Cette transition énergétique n’est pas une simple avancée technologique mais une véritable révolution économique qui va affecter la société sur le plan culturel, démographique, économique et territorial.

Avant de prendre des mesures qui sont urgentes en faveur du climat, encore faudrait-il avoir pris le temps d'une large concertation préalable avec des décideurs économiques responsables politiques et experts spécialistes de ces questions, ce qui suppose un moratoire des mesures prises concernant les primes à l'achat de remplacement de véhicules et celles qui encouragent la voiture électrique, laquelle en dehors d'un usage professionnel urbain, relève d'une aberration.

Pour conclure 

Les quatre propositions suggérés ici permettrait certainement de mieux stopper l'escalade avec les gilets jaunes.
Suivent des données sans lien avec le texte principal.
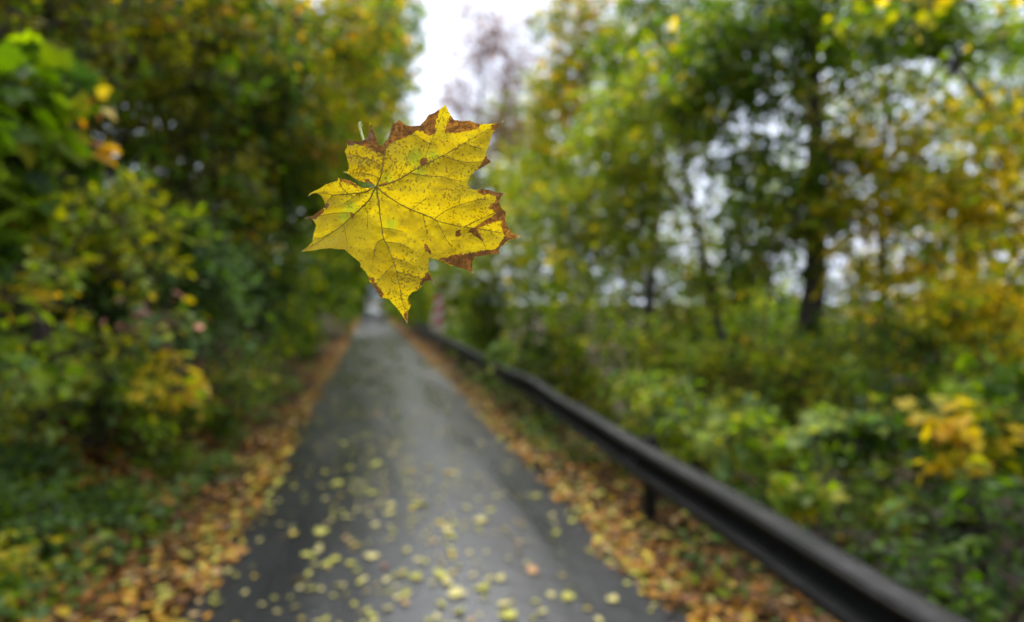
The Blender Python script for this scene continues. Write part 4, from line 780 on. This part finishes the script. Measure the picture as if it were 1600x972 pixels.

La décision annoncé par le premier Ministre d' un large débat sur les impôts et les dépenses publiques, ouvert à tous les citoyens, dont les gilets jaunes qui devrait être organisé dans chaque commune qui se déroulera sur trois mois est une très bonne décision. Il serait souhaitable de profiter de ce débat national pour l'élargir à d'autres thématiques telles que la transition énergétique, l'économie-emplois, les territoires pour quel avenir ? Les propositions qui se dégageraient majoritairement au niveau national serviraient de support à des lois que devrait voter le parlement.